▼▼▼
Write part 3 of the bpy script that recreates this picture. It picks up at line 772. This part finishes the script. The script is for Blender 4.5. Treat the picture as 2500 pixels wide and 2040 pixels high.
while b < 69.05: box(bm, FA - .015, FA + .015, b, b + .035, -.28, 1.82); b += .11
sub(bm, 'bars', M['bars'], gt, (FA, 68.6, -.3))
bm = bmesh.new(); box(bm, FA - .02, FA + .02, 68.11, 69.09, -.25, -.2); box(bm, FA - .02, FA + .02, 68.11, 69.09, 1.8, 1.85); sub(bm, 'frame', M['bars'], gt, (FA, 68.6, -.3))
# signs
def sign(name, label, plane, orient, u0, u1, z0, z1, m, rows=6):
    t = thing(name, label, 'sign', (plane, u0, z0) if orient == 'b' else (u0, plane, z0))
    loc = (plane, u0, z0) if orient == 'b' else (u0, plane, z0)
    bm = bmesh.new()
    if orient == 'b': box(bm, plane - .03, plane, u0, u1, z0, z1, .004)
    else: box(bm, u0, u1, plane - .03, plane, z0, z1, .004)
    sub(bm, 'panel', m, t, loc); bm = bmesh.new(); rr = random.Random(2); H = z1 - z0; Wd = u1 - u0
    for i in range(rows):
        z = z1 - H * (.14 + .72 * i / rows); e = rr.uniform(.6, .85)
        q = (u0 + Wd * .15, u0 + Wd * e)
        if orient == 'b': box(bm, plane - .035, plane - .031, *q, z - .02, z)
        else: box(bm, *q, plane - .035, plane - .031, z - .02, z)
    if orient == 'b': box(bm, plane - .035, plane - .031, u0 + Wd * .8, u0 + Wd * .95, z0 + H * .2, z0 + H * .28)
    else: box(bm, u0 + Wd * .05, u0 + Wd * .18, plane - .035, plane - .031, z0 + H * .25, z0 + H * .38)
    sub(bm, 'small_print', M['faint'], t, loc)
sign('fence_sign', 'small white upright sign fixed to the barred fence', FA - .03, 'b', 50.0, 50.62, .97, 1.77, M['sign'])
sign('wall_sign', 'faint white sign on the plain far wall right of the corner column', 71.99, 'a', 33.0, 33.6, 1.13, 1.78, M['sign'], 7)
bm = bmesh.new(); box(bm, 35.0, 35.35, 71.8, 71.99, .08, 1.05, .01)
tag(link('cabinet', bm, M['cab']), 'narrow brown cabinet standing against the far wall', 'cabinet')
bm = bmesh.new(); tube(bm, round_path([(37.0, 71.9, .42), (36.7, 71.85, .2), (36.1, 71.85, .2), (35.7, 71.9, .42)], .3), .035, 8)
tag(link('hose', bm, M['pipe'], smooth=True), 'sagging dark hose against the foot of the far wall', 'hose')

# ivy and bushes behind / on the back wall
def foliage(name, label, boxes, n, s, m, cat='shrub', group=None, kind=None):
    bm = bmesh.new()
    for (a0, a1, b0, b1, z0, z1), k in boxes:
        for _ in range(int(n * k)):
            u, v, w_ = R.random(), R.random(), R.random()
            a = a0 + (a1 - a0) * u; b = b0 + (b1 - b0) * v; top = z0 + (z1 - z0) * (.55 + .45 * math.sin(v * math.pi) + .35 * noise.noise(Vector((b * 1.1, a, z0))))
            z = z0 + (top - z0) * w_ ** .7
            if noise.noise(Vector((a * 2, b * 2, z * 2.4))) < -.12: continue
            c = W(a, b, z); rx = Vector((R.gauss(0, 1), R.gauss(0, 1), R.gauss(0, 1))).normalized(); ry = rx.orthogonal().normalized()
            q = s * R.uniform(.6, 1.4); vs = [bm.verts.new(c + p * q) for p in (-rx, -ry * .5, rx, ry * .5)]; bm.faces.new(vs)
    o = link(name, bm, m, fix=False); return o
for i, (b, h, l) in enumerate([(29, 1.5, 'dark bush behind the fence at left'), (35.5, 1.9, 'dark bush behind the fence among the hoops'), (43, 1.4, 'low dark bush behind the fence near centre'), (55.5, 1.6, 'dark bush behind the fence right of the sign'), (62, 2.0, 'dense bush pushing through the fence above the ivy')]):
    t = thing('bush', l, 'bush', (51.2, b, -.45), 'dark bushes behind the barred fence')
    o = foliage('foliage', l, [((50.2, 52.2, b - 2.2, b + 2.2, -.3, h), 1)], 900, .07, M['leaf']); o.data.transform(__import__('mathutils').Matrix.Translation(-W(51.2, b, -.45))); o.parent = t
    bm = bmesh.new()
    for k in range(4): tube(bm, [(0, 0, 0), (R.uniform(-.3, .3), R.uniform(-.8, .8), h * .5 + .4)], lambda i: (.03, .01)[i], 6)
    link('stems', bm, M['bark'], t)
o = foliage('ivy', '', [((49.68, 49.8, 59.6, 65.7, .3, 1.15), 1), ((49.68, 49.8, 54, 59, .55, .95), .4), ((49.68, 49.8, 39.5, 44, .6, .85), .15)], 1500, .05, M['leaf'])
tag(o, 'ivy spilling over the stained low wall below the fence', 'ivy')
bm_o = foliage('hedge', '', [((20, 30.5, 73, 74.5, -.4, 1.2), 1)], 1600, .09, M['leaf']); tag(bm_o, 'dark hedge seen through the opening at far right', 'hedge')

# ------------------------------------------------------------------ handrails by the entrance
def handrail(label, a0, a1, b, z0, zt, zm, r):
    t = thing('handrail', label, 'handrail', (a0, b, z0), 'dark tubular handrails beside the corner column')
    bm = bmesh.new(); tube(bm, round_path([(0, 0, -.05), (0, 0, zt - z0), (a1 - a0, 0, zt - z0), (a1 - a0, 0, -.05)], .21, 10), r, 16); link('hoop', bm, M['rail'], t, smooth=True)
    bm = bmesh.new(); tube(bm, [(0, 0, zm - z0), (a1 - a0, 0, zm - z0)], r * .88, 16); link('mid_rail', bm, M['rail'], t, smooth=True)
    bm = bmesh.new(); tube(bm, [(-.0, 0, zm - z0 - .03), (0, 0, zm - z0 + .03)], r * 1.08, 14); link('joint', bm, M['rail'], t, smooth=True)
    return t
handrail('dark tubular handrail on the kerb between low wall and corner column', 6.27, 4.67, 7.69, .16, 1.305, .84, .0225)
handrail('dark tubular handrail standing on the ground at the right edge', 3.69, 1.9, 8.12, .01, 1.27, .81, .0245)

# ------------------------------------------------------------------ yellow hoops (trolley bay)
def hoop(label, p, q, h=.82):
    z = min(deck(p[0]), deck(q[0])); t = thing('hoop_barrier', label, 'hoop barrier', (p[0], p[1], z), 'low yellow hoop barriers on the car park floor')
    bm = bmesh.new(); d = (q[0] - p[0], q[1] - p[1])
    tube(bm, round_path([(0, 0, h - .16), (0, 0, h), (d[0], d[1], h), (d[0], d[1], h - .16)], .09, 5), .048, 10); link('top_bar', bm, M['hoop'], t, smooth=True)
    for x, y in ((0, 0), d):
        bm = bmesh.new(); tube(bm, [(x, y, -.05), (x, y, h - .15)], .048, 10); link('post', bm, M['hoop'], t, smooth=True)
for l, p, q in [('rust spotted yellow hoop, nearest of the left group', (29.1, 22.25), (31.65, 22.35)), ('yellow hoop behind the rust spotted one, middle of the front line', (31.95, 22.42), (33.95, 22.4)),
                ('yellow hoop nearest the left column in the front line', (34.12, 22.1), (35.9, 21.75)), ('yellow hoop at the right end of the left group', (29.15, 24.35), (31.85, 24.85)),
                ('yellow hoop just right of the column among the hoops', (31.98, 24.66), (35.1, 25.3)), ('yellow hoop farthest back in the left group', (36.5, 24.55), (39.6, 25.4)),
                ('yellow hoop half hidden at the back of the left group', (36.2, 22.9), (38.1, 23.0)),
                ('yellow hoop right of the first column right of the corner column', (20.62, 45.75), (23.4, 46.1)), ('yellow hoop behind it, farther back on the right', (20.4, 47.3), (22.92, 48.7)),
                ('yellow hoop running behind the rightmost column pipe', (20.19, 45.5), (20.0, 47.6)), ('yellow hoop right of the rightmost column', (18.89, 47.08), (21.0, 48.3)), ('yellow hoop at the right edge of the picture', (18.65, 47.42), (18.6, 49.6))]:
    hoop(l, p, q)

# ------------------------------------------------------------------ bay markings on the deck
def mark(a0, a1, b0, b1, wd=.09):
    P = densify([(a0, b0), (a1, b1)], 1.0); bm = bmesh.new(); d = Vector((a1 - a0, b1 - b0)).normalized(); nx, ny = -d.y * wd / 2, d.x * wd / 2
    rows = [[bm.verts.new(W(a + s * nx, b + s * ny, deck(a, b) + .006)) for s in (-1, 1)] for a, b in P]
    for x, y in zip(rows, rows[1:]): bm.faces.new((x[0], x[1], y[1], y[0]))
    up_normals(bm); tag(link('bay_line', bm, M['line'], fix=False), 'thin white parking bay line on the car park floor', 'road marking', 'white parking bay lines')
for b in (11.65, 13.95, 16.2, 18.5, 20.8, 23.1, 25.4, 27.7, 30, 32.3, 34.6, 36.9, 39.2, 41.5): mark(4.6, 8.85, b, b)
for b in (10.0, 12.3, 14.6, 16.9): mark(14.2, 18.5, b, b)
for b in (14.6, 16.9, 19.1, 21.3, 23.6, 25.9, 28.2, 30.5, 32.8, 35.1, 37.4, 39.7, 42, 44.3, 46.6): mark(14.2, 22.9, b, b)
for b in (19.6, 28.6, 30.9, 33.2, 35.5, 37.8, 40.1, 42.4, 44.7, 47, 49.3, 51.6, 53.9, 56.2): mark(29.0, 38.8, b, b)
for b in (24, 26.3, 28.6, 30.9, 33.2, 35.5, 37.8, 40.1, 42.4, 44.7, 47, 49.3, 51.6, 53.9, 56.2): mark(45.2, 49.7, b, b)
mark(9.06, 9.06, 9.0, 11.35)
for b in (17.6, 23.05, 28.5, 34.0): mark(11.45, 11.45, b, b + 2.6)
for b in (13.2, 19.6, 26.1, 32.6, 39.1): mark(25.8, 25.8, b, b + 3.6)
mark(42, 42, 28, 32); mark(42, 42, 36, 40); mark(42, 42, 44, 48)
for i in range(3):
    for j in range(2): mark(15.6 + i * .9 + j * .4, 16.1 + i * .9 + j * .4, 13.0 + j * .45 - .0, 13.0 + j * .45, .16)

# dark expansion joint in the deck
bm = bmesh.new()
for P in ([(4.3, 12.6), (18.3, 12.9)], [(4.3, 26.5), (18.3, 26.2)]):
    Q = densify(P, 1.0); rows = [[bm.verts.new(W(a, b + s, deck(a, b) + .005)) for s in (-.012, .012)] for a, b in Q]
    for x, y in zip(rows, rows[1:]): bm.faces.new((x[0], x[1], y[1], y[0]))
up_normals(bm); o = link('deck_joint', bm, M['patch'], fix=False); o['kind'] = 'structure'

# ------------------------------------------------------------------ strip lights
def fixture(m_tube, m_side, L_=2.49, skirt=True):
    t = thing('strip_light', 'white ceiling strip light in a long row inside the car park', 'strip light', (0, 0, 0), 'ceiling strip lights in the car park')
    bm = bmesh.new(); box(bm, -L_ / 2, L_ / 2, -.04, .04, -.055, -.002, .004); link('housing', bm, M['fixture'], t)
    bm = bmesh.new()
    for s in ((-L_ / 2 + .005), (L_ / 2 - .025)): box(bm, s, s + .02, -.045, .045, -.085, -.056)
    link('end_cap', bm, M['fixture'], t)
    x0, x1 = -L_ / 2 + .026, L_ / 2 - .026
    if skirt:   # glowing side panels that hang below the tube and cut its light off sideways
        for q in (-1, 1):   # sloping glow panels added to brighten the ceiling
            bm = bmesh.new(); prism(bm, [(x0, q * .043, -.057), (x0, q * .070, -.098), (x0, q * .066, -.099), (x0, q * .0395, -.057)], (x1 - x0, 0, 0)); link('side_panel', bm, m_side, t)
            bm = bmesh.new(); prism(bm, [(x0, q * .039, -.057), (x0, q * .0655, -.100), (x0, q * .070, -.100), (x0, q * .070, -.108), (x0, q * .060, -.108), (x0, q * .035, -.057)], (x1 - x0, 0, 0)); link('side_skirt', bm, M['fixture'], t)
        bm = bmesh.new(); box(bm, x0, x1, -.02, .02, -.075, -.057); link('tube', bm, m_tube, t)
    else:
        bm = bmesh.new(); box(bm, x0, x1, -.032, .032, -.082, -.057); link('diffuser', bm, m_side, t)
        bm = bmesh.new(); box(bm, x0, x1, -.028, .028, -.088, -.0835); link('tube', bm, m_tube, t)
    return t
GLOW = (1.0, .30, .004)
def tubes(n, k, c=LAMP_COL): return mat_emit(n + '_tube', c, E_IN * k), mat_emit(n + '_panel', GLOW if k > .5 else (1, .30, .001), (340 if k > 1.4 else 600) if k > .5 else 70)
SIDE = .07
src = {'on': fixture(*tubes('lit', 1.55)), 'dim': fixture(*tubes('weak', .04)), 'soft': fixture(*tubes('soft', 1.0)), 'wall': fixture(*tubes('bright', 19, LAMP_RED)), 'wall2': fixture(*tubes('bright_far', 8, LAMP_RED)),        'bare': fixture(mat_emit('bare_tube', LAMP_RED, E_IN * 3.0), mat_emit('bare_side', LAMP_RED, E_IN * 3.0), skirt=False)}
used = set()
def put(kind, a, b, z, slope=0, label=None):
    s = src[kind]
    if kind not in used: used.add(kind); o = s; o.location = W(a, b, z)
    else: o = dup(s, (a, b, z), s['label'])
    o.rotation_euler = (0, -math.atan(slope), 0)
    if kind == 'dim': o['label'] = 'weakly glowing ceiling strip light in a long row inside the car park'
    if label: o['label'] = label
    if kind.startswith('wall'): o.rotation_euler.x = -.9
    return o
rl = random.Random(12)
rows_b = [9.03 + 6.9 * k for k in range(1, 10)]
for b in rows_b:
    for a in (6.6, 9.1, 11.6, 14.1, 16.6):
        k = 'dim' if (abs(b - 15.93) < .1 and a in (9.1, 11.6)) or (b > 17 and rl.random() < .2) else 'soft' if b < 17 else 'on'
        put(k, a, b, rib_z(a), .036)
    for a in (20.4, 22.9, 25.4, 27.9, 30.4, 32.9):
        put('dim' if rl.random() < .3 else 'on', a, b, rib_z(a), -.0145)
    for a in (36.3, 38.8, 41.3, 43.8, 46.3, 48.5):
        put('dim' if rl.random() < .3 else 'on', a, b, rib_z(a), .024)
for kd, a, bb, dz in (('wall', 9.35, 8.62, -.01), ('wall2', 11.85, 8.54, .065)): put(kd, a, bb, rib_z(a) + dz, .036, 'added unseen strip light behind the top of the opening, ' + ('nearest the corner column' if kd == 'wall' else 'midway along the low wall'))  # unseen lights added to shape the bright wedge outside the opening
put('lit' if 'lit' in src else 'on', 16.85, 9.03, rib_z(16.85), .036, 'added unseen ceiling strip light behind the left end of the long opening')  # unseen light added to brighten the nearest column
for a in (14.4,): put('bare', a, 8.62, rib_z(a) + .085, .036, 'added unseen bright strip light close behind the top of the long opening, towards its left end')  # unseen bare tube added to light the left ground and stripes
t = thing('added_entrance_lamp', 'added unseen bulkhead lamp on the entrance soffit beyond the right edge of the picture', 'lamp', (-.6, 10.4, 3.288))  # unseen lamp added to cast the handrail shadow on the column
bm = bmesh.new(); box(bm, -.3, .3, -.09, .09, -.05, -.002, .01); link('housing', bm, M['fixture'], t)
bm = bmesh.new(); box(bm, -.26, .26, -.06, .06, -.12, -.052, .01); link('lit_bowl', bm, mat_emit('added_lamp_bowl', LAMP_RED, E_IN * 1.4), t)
▲▲▲
• [TASK OBJECTIVE] Set down each line of the material verbatim, from the first line through the line that contains "tag(link('hose', bm, M['pipe'], smooth=True), 'sagging".

• [CORRECT RESPONSE]
Write part 3 of the bpy script that recreates this picture. It picks up at line 772. This part finishes the script. The script is for Blender 4.5. Treat the picture as 2500 pixels wide and 2040 pixels high.
while b < 69.05: box(bm, FA - .015, FA + .015, b, b + .035, -.28, 1.82); b += .11
sub(bm, 'bars', M['bars'], gt, (FA, 68.6, -.3))
bm = bmesh.new(); box(bm, FA - .02, FA + .02, 68.11, 69.09, -.25, -.2); box(bm, FA - .02, FA + .02, 68.11, 69.09, 1.8, 1.85); sub(bm, 'frame', M['bars'], gt, (FA, 68.6, -.3))
# signs
def sign(name, label, plane, orient, u0, u1, z0, z1, m, rows=6):
    t = thing(name, label, 'sign', (plane, u0, z0) if orient == 'b' else (u0, plane, z0))
    loc = (plane, u0, z0) if orient == 'b' else (u0, plane, z0)
    bm = bmesh.new()
    if orient == 'b': box(bm, plane - .03, plane, u0, u1, z0, z1, .004)
    else: box(bm, u0, u1, plane - .03, plane, z0, z1, .004)
    sub(bm, 'panel', m, t, loc); bm = bmesh.new(); rr = random.Random(2); H = z1 - z0; Wd = u1 - u0
    for i in range(rows):
        z = z1 - H * (.14 + .72 * i / rows); e = rr.uniform(.6, .85)
        q = (u0 + Wd * .15, u0 + Wd * e)
        if orient == 'b': box(bm, plane - .035, plane - .031, *q, z - .02, z)
        else: box(bm, *q, plane - .035, plane - .031, z - .02, z)
    if orient == 'b': box(bm, plane - .035, plane - .031, u0 + Wd * .8, u0 + Wd * .95, z0 + H * .2, z0 + H * .28)
    else: box(bm, u0 + Wd * .05, u0 + Wd * .18, plane - .035, plane - .031, z0 + H * .25, z0 + H * .38)
    sub(bm, 'small_print', M['faint'], t, loc)
sign('fence_sign', 'small white upright sign fixed to the barred fence', FA - .03, 'b', 50.0, 50.62, .97, 1.77, M['sign'])
sign('wall_sign', 'faint white sign on the plain far wall right of the corner column', 71.99, 'a', 33.0, 33.6, 1.13, 1.78, M['sign'], 7)
bm = bmesh.new(); box(bm, 35.0, 35.35, 71.8, 71.99, .08, 1.05, .01)
tag(link('cabinet', bm, M['cab']), 'narrow brown cabinet standing against the far wall', 'cabinet')
bm = bmesh.new(); tube(bm, round_path([(37.0, 71.9, .42), (36.7, 71.85, .2), (36.1, 71.85, .2), (35.7, 71.9, .42)], .3), .035, 8)
tag(link('hose', bm, M['pipe'], smooth=True), 'sagging dark hose against the foot of the far wall', 'hose')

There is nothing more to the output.